Judge Lucie believes the offences were not ‘deliberate’ but ‘concerning’ as B&M did not implement other systems to prevent the sale of knives to teenagers in ‘high-risk areas’. He suggested B&M could put knives in cupboards ‘as it does with perfume’.

He said: “In my view, the appropriate starting point for each offence, considering the very large size of the organisation, top end of medium culpability, high risk of harm and so as to ensure that it fulfils the objectives of sentencing is £300,000.”

While sentencing, the court took into account the retailers previous conviction in relation to selling a knife in 2008, a formal caution for selling one in April 2016, and the fact that they were not isolated incidents.

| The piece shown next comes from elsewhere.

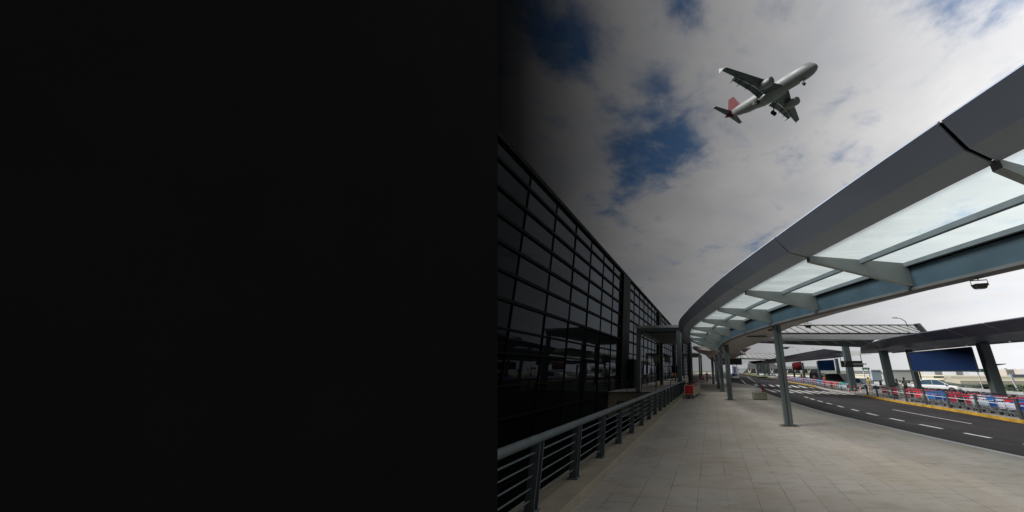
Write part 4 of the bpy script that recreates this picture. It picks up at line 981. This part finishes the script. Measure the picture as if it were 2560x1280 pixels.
def viaduct(pts, zt, hgt, label, wd=9):
    t = thing('viaduct', label, 'viaduct', (pts[0].x, pts[0].y, -8))
    mb = MB()
    for a, b in zip(pts, pts[1:]):
        d = (b - a).normalized(); s = Vector((-d.y, d.x, 0)) * wd
        mb.hexa([a - Z * hgt * .55 + s * .08, b - Z * hgt * .55 + s * .08, b - Z * hgt + s, a - Z * hgt + s, a, b, b + s, a + s])
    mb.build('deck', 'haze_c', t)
    mb = MB()
    for a, b in zip(pts, pts[1:]):
        d = (b - a).normalized(); s = Vector((-d.y, d.x, 0))
        mb.hexa([a - Z * hgt * .2 - s * .15, b - Z * hgt * .2 - s * .15, b - Z * hgt * .2, a - Z * hgt * .2, a + Z * .5 - s * .15, b + Z * .5 - s * .15, b + Z * .5, a + Z * .5])
    mb.build('edge_barrier', mat('viaduct_barrier', (.66, .62, .50), .9), t)
    for a, b in zip(pts, pts[1:]):
        n_ = max(1, int((b - a).length / 32))
        for i in range(n_):
            p = a.lerp(b, (i + .5) / n_); d = (b - a).normalized(); s = Vector((-d.y, d.x, 0)) * wd * .5
            MB().box((p.x + s.x, p.y + s.y, (p.z - hgt * .8 - 8) / 2), (2.2, 2.2, p.z - hgt * .8 + 8)).build('pier', 'haze_g', t)
viaduct([g(2800, 951.5, -1.6), g(2560, 950.5, -1.6), g(2360, 949.5, -1.6), g(2150, 944, -1.6), g(1960, 939, -1.6)], 0, 1.2, 'nearer cream concrete viaduct beyond the parapet')
viaduct([g(2800, 942, -1.6), g(2560, 941, -1.6), g(2360, 939.8, -1.6), g(2150, 937, -1.6), g(1990, 933, -1.6)], 0, 1.8, 'farther cream concrete viaduct just below the skyline', 12)
def crown(c, r, n, parent, name='crown'):
    mb = MB()
    clumps = [(Vector((random.uniform(-1, 1) * r * .6, random.uniform(-1, 1) * r * .6, random.uniform(-.4, .6) * r)), random.uniform(.35, .6) * r) for _ in range(7)]
    for i in range(n):
        cc, cr_ = random.choice(clumps); v = Vector((random.gauss(0, 1), random.gauss(0, 1), random.gauss(0, 1))).normalized() * cr_ * random.uniform(.6, 1.05)
        p = Vector(c) + cc + v; a = Vector((random.uniform(-1, 1), random.uniform(-1, 1), random.uniform(-1, 1))).normalized() * r * .10; b = v.normalized().cross(a).normalized() * r * .09
        mb.face([p - a, p + b, p + a, p - b])
    return mb.build(name, 'leaf', parent)
tp = None
for i in range(60):
    y = random.uniform(60, 135); px = 2200 + i * 7.5 + random.uniform(-10, 10); x = (px - CX) / F * (y * cT - 7 * sT)
    if tp is None or i < 4:
        tp = thing('tree', 'low leafy green tree below the parapet', 'tree', (x, y, -8), 0, 'trees below the parapet')
        MB().tube([(0, 0, 0), (.1, 0, 1.5), (0, .1, 3)], [.18, .14, .1], 8).build('trunk', 'bark', tp, world=False)
        o = crown((0, 0, 3.8), 2.2, 420, None); o.parent = tp
        protos_t = (protos_t + [tp]) if i else [tp]
    else:
        o = copy_tree(random.choice(protos_t)); o.location = (x, y, -8); o.rotation_euler = (0, 0, random.uniform(0, 6)); s = random.uniform(.72, 1.02); o.scale = (s * 1.2, s * 1.2, s)
# hoarding
for (x0, x1, m, lb) in ((2177, 2207, mat('grey_blue_hoarding', (.42, .52, .60), .7, var=.05), 'grey blue blank hoarding beside the second island column'), (2207, 2283, mat('white_hoarding', (.88, .88, .86), .7, var=.04), 'wide blank white hoarding between the island columns')):
    a = dd(x0, 926, 62); b = dd(x1, 951, 62); t = thing('hoarding', lb, 'hoarding', ((a.x + b.x) / 2, 62, -8))
    MB().hexa([(a.x, 62, b.z), (b.x, 62, b.z), (b.x, 62.3, b.z), (a.x, 62.3, b.z), (a.x, 62, a.z), (b.x, 62, a.z), (b.x, 62.3, a.z), (a.x, 62.3, a.z)]).build('panel', m, t)
    MB().box(((a.x + b.x) / 2, 62.1, a.z + .06), (b.x - a.x, .4, .1)).build('top_trim', 'haze_g', t)
    MB().box(((a.x + b.x) / 2, 62.1, b.z - .1), (b.x - a.x - .02, .3, .18)).build('bottom_trim', 'steel_dark', t)
    for q in (.1, .9): MB().box((lerp(a.x, b.x, q), 62.5, (b.z - 8) / 2), (.3, .3, b.z + 8)).build('post', 'steel_dark', t)
# green road signs
for (x0, y0, x1, y1, Y, lb) in ((2155, 919, 2174, 924, 120, 'green road sign left of the grey blue hoarding'), (2436, 922, 2482, 930, 120, 'green road sign behind the right island column')):
    a = dd(x0, y0, Y); b = dd(x1, y1, Y); t = thing('road_sign', lb, 'road sign', (a.x, Y, -8))
    MB().box(((a.x + b.x) / 2, Y, (a.z + b.z) / 2), (b.x - a.x, .2, a.z - b.z)).build('panel', 'green', t)
    b_ = MB(); [b_.box((lerp(a.x, b.x, q), Y - .12, (a.z + b.z) / 2), ((b.x - a.x) * .12, .03, (a.z - b.z) * .45)) for q in (.25, .65)]; b_.build('lettering', 'haze_w', t)
    for q in (.15, .85): MB().bar((lerp(a.x, b.x, q), Y + .15, -8), (lerp(a.x, b.x, q), Y + .15, a.z), .25, .25).build('post', 'haze_g', t)
# hazy skyline
random.seed(11)
sky_l = [('hazy_w', 'pale distant block on the skyline'), ]
px = 2290; i = 0
names = ['low', 'squat', 'broad', 'narrow']
while px < 2640:
    w = random.uniform(9, 26); top = random.uniform(923, 931); Y = random.uniform(420, 600)
    a = dd(px, top, Y); b = dd(px + w, 936, Y)
    t = thing('building', 'pale hazy low building on the skyline beyond the viaducts', 'building', ((a.x + b.x) / 2, Y, -8), 0, 'hazy skyline buildings')
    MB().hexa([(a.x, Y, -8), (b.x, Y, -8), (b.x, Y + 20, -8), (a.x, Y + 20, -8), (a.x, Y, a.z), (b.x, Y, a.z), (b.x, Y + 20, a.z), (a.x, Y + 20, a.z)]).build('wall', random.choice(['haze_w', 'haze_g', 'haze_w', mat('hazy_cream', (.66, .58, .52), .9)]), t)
    MB().box(((a.x + b.x) / 2, Y + 8, a.z + .8), ((b.x - a.x) * .35, 6, 1.6)).build('roof_block', 'haze_g', t)
    bb = MB()
    for r in range(3):
        z = a.z - 1.6 - r * 2.4
        if z > -4: bb.box(((a.x + b.x) / 2, Y - .1, z), ((b.x - a.x) * .86, .1, .8))
    if bb.v: bb.build('window', 'haze_d' if False else 'haze_g', t)
    px += w * random.uniform(.9, 1.25)
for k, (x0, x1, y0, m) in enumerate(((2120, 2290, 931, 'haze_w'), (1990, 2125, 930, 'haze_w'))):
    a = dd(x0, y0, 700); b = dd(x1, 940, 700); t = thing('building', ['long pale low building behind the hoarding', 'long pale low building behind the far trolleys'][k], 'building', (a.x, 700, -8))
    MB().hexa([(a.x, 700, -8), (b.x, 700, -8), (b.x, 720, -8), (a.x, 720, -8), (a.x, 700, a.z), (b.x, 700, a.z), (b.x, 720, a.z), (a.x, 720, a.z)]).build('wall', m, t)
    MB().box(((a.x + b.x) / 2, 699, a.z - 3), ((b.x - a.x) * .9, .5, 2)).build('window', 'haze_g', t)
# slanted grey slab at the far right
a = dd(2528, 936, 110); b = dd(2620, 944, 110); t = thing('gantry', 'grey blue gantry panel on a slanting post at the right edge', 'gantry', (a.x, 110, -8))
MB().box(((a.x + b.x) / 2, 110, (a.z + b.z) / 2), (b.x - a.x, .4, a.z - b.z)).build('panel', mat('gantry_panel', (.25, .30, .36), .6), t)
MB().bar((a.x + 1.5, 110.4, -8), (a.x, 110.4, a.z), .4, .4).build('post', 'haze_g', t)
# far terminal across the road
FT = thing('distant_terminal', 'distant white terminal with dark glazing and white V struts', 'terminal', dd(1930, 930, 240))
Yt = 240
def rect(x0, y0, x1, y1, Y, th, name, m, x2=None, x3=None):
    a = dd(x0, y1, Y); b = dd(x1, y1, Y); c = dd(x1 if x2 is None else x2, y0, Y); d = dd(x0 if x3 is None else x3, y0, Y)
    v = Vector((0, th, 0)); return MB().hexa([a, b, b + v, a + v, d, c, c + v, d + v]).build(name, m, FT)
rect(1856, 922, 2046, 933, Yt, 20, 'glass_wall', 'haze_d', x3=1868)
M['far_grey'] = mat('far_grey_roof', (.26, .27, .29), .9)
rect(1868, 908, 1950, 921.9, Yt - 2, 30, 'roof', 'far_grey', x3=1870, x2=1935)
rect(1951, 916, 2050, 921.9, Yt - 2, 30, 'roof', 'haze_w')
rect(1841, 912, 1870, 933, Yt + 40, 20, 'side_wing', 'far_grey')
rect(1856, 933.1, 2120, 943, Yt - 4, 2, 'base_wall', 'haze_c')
for i in range(9):
    x = 1874 + i * 18.5
    for s_ in (-1, 1): MB().bar(dd(x, 933, Yt - 1.5), dd(x + s_ * 4, 922, Yt - 1.5), .55, .55).build('strut', 'white', FT)
t = thing('booth', 'grey glazed booth with a blue panel beyond the far columns', 'booth', g(1842, 938, 0)); Yb = t.location.y
a = dd(1829, 913, Yb); b = dd(1847, 937, Yb)
MB().hexa([(a.x, Yb, 0), (b.x, Yb, 0), (b.x, Yb + 4, 0), (a.x, Yb + 4, 0), (a.x, Yb, a.z), (b.x, Yb, a.z - .8), (b.x, Yb + 4, a.z - .8), (a.x, Yb + 4, a.z)]).build('cabin', 'haze_g', t)
MB().box(((a.x + b.x) / 2 - .3, Yb - .05, a.z * .5), ((b.x - a.x) * .3, .06, a.z * .7)).build('blue_panel', mat('dull_blue', (.10, .11, .26), .6), t)
b_ = MB(); b_.face([g(1850, 934, -.15), g(1898, 942, -.15), g(1925, 941, -.15), g(1862, 931, -.15)]); struct(b_.build('grass_verge', 'grass'))
# street lamp behind the road canopy
def lamp(px, py, ph, Y, label, arm=-1.8, pm='steel_dark'):
    b = dd(px, py, Y); t = thing('street_lamp', label, 'street lamp', (b.x, Y, -8)); top = dd(px, ph, Y).z
    MB().tube([(b.x, Y, -8), (b.x, Y, b.z), (b.x - .15, Y, lerp(b.z, top, .5)), (b.x + arm * .45, Y, lerp(b.z, top, .88)), (b.x + arm * .8, Y, top)], [.12, .09, .07, .06, .05], 8).build('pole', pm, t, smooth=True)
    MB().hexa([(b.x + arm * 1.35, Y - .12, top - .02), (b.x + arm * .8, Y - .12, top - .08), (b.x + arm * .8, Y + .12, top - .08), (b.x + arm * 1.35, Y + .12, top - .02), (b.x + arm * 1.35, Y - .1, top + .08), (b.x + arm * .8, Y - .1, top + .08), (b.x + arm * .8, Y + .1, top + .08), (b.x + arm * 1.35, Y + .1, top + .08)]).build('lamp_head', 'signblack', t, bevel=.02)
lamp(2267, 811, 795, 60, 'curved arm street lamp rising behind the road canopy')
for px, y0, y1, Y, lb in ((2300, 930, 918, 150, 'thin pale lamp pole seen below the navy banner'), (2048, 880, 872, 150, 'thin lamp pole left of the number 7 sign'), (1998, 885, 868, 150, 'thin lamp pole over the farther island roof')):
    lamp(px, y0, y1, Y, lb, -2.5, 'haze_w' if px == 2300 else 'haze_g')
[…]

The court fined B&M £200,000 for the incident from 19 September at Goodmayes store.

Judge Lucie said: “For the incident on September 21 at Vicarage Fields, £220,000 to reflect that this was committed only two days after the offence at Goodmayes and B&M should have been acutely alert to the issue but also reflecting that B&M had little chance to change systematic procedures during that time.”

Meanwhile, the retailer was fined £300,000 for the incident from 18 January at the Vicarage Fields store.

Initially, the Barkingside Magistrates’ Court fined B&M £720,000. However, this fine was reduced to £480,000 after B&M entered guilty pleas at the very first opportunity.

The retailer has 28 days to pay the fine, plus £12,428 court costs and a £170 victim surcharge.

Retailers can face unlimited fines for selling knives to youngsters, and up until now, the largest fine for selling knives to under 18s was £20,000 issued to Decathlon for selling a blade to a teenager in Wandsworth.

The B&M’s fine comes just months after the retailer was accused of promoting excessive drinking after running an advert for a glass that can hold a full bottle of prosecco.

The Advertising Standards Authority banned the advert saying it ‘implied it was acceptable for one person to consume an entire bottle of prosecco in one sitting’.